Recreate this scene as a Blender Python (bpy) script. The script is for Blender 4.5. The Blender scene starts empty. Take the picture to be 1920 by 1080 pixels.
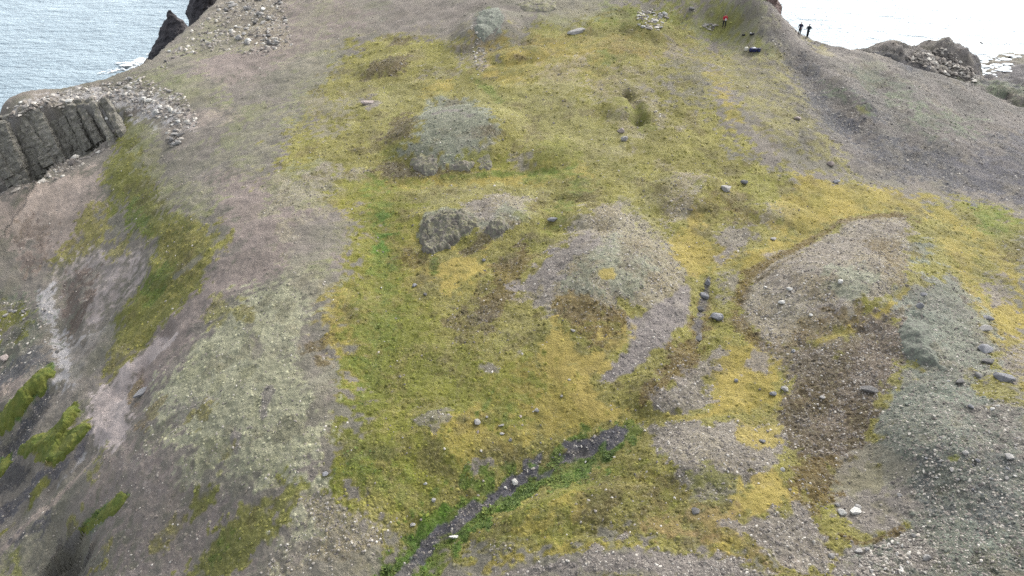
import bpy, bmesh, math, random
import numpy as np
from mathutils import Vector, Matrix, noise as mnoise

# ------------------------------------------------------------------ camera, world, sun, exposure
SC = bpy.context.scene
COL = SC.collection
CZ = 32.0
PITCH = math.radians(35)
FPX = 1371.0                       # focal length in pixels of a 1920 wide frame
cam_d = bpy.data.cameras.new('camera')
cam_d.sensor_width = 36.0
cam_d.lens = 36.0 * FPX / 1920.0
cam_d.clip_start = 0.5
cam_d.clip_end = 9000
cam = bpy.data.objects.new('camera', cam_d)
COL.objects.link(cam)
cam.location = (0, 0, CZ)
cam.rotation_euler = (math.pi / 2 - PITCH, 0, 0)
SC.camera = cam

SUN_AZ = math.radians(38)          # clockwise from +Y
SUN_EL = math.radians(38)
world = bpy.data.worlds.new("World")
SC.world = world
world.use_nodes = True
wn, wl = world.node_tree.nodes, world.node_tree.links
wn.clear()
w_out = wn.new('ShaderNodeOutputWorld')
w_bg = wn.new('ShaderNodeBackground')
w_bg.inputs['Strength'].default_value = 0.15
w_sky = wn.new('ShaderNodeTexSky')
w_sky.sky_type = 'NISHITA'
w_sky.sun_disc = False
w_sky.sun_elevation = SUN_EL
w_sky.sun_rotation = SUN_AZ
w_sky.air_density = 1.0
w_sky.dust_density = 3.0
w_sky.ozone_density = 1.0
w_hs = wn.new('ShaderNodeHueSaturation')      # overcast: the same sky, nearly colourless
w_hs.inputs['Saturation'].default_value = 0.3
wl.new(w_sky.outputs['Color'], w_hs.inputs['Color'])
wl.new(w_hs.outputs['Color'], w_bg.inputs['Color'])
wl.new(w_bg.outputs['Background'], w_out.inputs['Surface'])

sun_d = bpy.data.lights.new('sun', 'SUN')
sun_d.energy = 1.2
sun_d.angle = math.radians(20)
sun_d.color = (1.0, 0.97, 0.93)
sun = bpy.data.objects.new('sun', sun_d)
COL.objects.link(sun)
sdir = Vector((math.sin(SUN_AZ) * math.cos(SUN_EL), math.cos(SUN_AZ) * math.cos(SUN_EL), math.sin(SUN_EL)))
sun.rotation_euler = sdir.to_track_quat('Z', 'Y').to_euler()
sun.location = (60, 60, 120)

vs = SC.view_settings
vs.view_transform = 'Standard'
vs.look = 'None'
vs.gamma = 1
vs.use_curve_mapping = False
vs.exposure = 1.78
ALB = 0.5                          # surface albedo = ALB x the linear value the surface shows in the exposed photograph

# ------------------------------------------------------------------ helpers: noise, rays
rng = np.random.default_rng(7)
random.seed(7)
_perm = rng.permutation(4096).astype(np.int64)
_grad = rng.uniform(-1, 1, 4096)


def vnoise(x, y, seed=0):
    xi = np.floor(x).astype(np.int64); yi = np.floor(y).astype(np.int64)
    fx = x - xi; fy = y - yi
    fx = fx * fx * fx * (fx * (fx * 6 - 15) + 10); fy = fy * fy * fy * (fy * (fy * 6 - 15) + 10)
    xi = xi + seed * 131
    a0 = _perm[xi & 4095]; a1 = _perm[(xi + 1) & 4095]
    v00 = _grad[(a0 + yi) & 4095]; v10 = _grad[(a1 + yi) & 4095]
    v01 = _grad[(a0 + yi + 1) & 4095]; v11 = _grad[(a1 + yi + 1) & 4095]
    return (v00 * (1 - fx) + v10 * fx) * (1 - fy) + (v01 * (1 - fx) + v11 * fx) * fy


def fbm(x, y, wl_, octv=4, seed=0, gain=0.5):
    s = np.zeros_like(x); a = 1.0; t = 0.0; f = 1.0 / wl_
    c, sn = math.cos(0.6), math.sin(0.6)
    for k in range(octv):
        s += a * vnoise(x * f + 17.3 * k, y * f - 9.1 * k, seed + k * 7)
        t += a; a *= gain; f *= 2.03
        x, y = c * x - sn * y, sn * x + c * y
    return s / t * 1.6


def sstep(a, b, x):
    t = np.clip((x - a) / (b - a), 0, 1)
    return t * t * (3 - 2 * t)


_cp, _sp = math.cos(PITCH), math.sin(PITCH)


def rays(px, py):
    u = (np.asarray(px, float) - 960) / FPX; v = -(np.asarray(py, float) - 540) / FPX
    return np.stack([u, _cp + v * _sp, -_sp + v * _cp], -1)


def at_z(px, py, z):
    d = rays(px, py); t = (np.asarray(z, float) - CZ) / d[..., 2]
    return d * t[..., None] + np.array([0, 0, CZ])


def at_y(px, py, Y):
    d = rays(px, py); t = np.asarray(Y, float) / d[..., 1]
    return d * t[..., None] + np.array([0, 0, CZ])


def seg_dist(x, y, pts):
    """distance to an open polyline and signed side (left of travel positive)"""
    best = np.full(x.shape, 1e18); side = np.zeros(x.shape); par = np.zeros(x.shape)
    n = len(pts) - 1
    for i in range(n):
        ax, ay = pts[i]; bx, by = pts[i + 1]
        dx, dy = bx - ax, by - ay; L = dx * dx + dy * dy + 1e-9
        t = np.clip(((x - ax) * dx + (y - ay) * dy) / L, 0, 1)
        ex, ey = x - ax - t * dx, y - ay - t * dy
        d = ex * ex + ey * ey
        m = d < best
        best = np.where(m, d, best)
        side = np.where(m, np.sign(dx * ey - dy * ex), side)
        par = np.where(m, (i + t) / n, par)
    return np.sqrt(best), side, par


def poly_sd(x, y, pts):
    """signed distance to a closed polygon, positive inside"""
    best = np.full(x.shape, 1e18); ins = np.zeros(x.shape, bool)
    n = len(pts)
    for i in range(n):
        ax, ay = pts[i]; bx, by = pts[(i + 1) % n]
        dx, dy = bx - ax, by - ay; L = dx * dx + dy * dy + 1e-9
        t = np.clip(((x - ax) * dx + (y - ay) * dy) / L, 0, 1)
        ex, ey = x - ax - t * dx, y - ay - t * dy
        best = np.minimum(best, ex * ex + ey * ey)
        if ay != by:
            c = ((ay > y) != (by > y)) & (x < (bx - ax) * (y - ay) / (by - ay) + ax)
            ins ^= c
    d = np.sqrt(best)
    return np.where(ins, d, -d)


# ------------------------------------------------------------------ the shape of the headland
SEA_Z = -33.0
# the back wall of the eroded bowl: the line of the basalt cliff (world metres)
_cl = [(-60, 250, -5.5), (0, 235, -5), (60, 215, -4.5), (120, 200, -4), (180, 195, -3.6), (225, 200, -3.3), (262, 222, -3.2)]
CLIFF = [tuple(at_z(a, b, c)[:2]) for a, b, c in _cl]
CLIFF = [(-135.0, 78.0)] + CLIFF
CL_D = 9.0


def cliff_drop(x, y):
    d, s, par = seg_dist(x, y, CLIFF)
    sd = -d * s                                       # positive on the bowl side
    taper = 1 - sstep(0.70, 0.93, par)
    return CL_D * sstep(-0.6, 1.6, sd) * np.exp(-np.maximum(sd - 2, 0) / 16.0) * taper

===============

**TASK DETAILS:** Leave out the pictures and retype every line above exactly.

**EXERCISE ANSWER:**
Recreate this scene as a Blender Python (bpy) script. The script is for Blender 4.5. The Blender scene starts empty. Take the picture to be 1920 by 1080 pixels.
import bpy, bmesh, math, random
import numpy as np
from mathutils import Vector, Matrix, noise as mnoise

# ------------------------------------------------------------------ camera, world, sun, exposure
SC = bpy.context.scene
COL = SC.collection
CZ = 32.0
PITCH = math.radians(35)
FPX = 1371.0                       # focal length in pixels of a 1920 wide frame
cam_d = bpy.data.cameras.new('camera')
cam_d.sensor_width = 36.0
cam_d.lens = 36.0 * FPX / 1920.0
cam_d.clip_start = 0.5
cam_d.clip_end = 9000
cam = bpy.data.objects.new('camera', cam_d)
COL.objects.link(cam)
cam.location = (0, 0, CZ)
cam.rotation_euler = (math.pi / 2 - PITCH, 0, 0)
SC.camera = cam

SUN_AZ = math.radians(38)          # clockwise from +Y
SUN_EL = math.radians(38)
world = bpy.data.worlds.new("World")
SC.world = world
world.use_nodes = True
wn, wl = world.node_tree.nodes, world.node_tree.links
wn.clear()
w_out = wn.new('ShaderNodeOutputWorld')
w_bg = wn.new('ShaderNodeBackground')
w_bg.inputs['Strength'].default_value = 0.15
w_sky = wn.new('ShaderNodeTexSky')
w_sky.sky_type = 'NISHITA'
w_sky.sun_disc = False
w_sky.sun_elevation = SUN_EL
w_sky.sun_rotation = SUN_AZ
w_sky.air_density = 1.0
w_sky.dust_density = 3.0
w_sky.ozone_density = 1.0
w_hs = wn.new('ShaderNodeHueSaturation')      # overcast: the same sky, nearly colourless
w_hs.inputs['Saturation'].default_value = 0.3
wl.new(w_sky.outputs['Color'], w_hs.inputs['Color'])
wl.new(w_hs.outputs['Color'], w_bg.inputs['Color'])
wl.new(w_bg.outputs['Background'], w_out.inputs['Surface'])

sun_d = bpy.data.lights.new('sun', 'SUN')
sun_d.energy = 1.2
sun_d.angle = math.radians(20)
sun_d.color = (1.0, 0.97, 0.93)
sun = bpy.data.objects.new('sun', sun_d)
COL.objects.link(sun)
sdir = Vector((math.sin(SUN_AZ) * math.cos(SUN_EL), math.cos(SUN_AZ) * math.cos(SUN_EL), math.sin(SUN_EL)))
sun.rotation_euler = sdir.to_track_quat('Z', 'Y').to_euler()
sun.location = (60, 60, 120)

vs = SC.view_settings
vs.view_transform = 'Standard'
vs.look = 'None'
vs.gamma = 1
vs.use_curve_mapping = False
vs.exposure = 1.78
ALB = 0.5                          # surface albedo = ALB x the linear value the surface shows in the exposed photograph

# ------------------------------------------------------------------ helpers: noise, rays
rng = np.random.default_rng(7)
random.seed(7)
_perm = rng.permutation(4096).astype(np.int64)
_grad = rng.uniform(-1, 1, 4096)


def vnoise(x, y, seed=0):
    xi = np.floor(x).astype(np.int64); yi = np.floor(y).astype(np.int64)
    fx = x - xi; fy = y - yi
    fx = fx * fx * fx * (fx * (fx * 6 - 15) + 10); fy = fy * fy * fy * (fy * (fy * 6 - 15) + 10)
    xi = xi + seed * 131
    a0 = _perm[xi & 4095]; a1 = _perm[(xi + 1) & 4095]
    v00 = _grad[(a0 + yi) & 4095]; v10 = _grad[(a1 + yi) & 4095]
    v01 = _grad[(a0 + yi + 1) & 4095]; v11 = _grad[(a1 + yi + 1) & 4095]
    return (v00 * (1 - fx) + v10 * fx) * (1 - fy) + (v01 * (1 - fx) + v11 * fx) * fy


def fbm(x, y, wl_, octv=4, seed=0, gain=0.5):
    s = np.zeros_like(x); a = 1.0; t = 0.0; f = 1.0 / wl_
    c, sn = math.cos(0.6), math.sin(0.6)
    for k in range(octv):
        s += a * vnoise(x * f + 17.3 * k, y * f - 9.1 * k, seed + k * 7)
        t += a; a *= gain; f *= 2.03
        x, y = c * x - sn * y, sn * x + c * y
    return s / t * 1.6


def sstep(a, b, x):
    t = np.clip((x - a) / (b - a), 0, 1)
    return t * t * (3 - 2 * t)


_cp, _sp = math.cos(PITCH), math.sin(PITCH)


def rays(px, py):
    u = (np.asarray(px, float) - 960) / FPX; v = -(np.asarray(py, float) - 540) / FPX
    return np.stack([u, _cp + v * _sp, -_sp + v * _cp], -1)


def at_z(px, py, z):
    d = rays(px, py); t = (np.asarray(z, float) - CZ) / d[..., 2]
    return d * t[..., None] + np.array([0, 0, CZ])


def at_y(px, py, Y):
    d = rays(px, py); t = np.asarray(Y, float) / d[..., 1]
    return d * t[..., None] + np.array([0, 0, CZ])


def seg_dist(x, y, pts):
    """distance to an open polyline and signed side (left of travel positive)"""
    best = np.full(x.shape, 1e18); side = np.zeros(x.shape); par = np.zeros(x.shape)
    n = len(pts) - 1
    for i in range(n):
        ax, ay = pts[i]; bx, by = pts[i + 1]
        dx, dy = bx - ax, by - ay; L = dx * dx + dy * dy + 1e-9
        t = np.clip(((x - ax) * dx + (y - ay) * dy) / L, 0, 1)
        ex, ey = x - ax - t * dx, y - ay - t * dy
        d = ex * ex + ey * ey
        m = d < best
        best = np.where(m, d, best)
        side = np.where(m, np.sign(dx * ey - dy * ex), side)
        par = np.where(m, (i + t) / n, par)
    return np.sqrt(best), side, par


def poly_sd(x, y, pts):
    """signed distance to a closed polygon, positive inside"""
    best = np.full(x.shape, 1e18); ins = np.zeros(x.shape, bool)
    n = len(pts)
    for i in range(n):
        ax, ay = pts[i]; bx, by = pts[(i + 1) % n]
        dx, dy = bx - ax, by - ay; L = dx * dx + dy * dy + 1e-9
        t = np.clip(((x - ax) * dx + (y - ay) * dy) / L, 0, 1)
        ex, ey = x - ax - t * dx, y - ay - t * dy
        best = np.minimum(best, ex * ex + ey * ey)
        if ay != by:
            c = ((ay > y) != (by > y)) & (x < (bx - ax) * (y - ay) / (by - ay) + ax)
            ins ^= c
    d = np.sqrt(best)
    return np.where(ins, d, -d)


# ------------------------------------------------------------------ the shape of the headland
SEA_Z = -33.0
# the back wall of the eroded bowl: the line of the basalt cliff (world metres)
_cl = [(-60, 250, -5.5), (0, 235, -5), (60, 215, -4.5), (120, 200, -4), (180, 195, -3.6), (225, 200, -3.3), (262, 222, -3.2)]
CLIFF = [tuple(at_z(a, b, c)[:2]) for a, b, c in _cl]
CLIFF = [(-135.0, 78.0)] + CLIFF
CL_D = 9.0


def cliff_drop(x, y):
    d, s, par = seg_dist(x, y, CLIFF)
    sd = -d * s                                       # positive on the bowl side
    taper = 1 - sstep(0.70, 0.93, par)
    return CL_D * sstep(-0.6, 1.6, sd) * np.exp(-np.maximum(sd - 2, 0) / 16.0) * taper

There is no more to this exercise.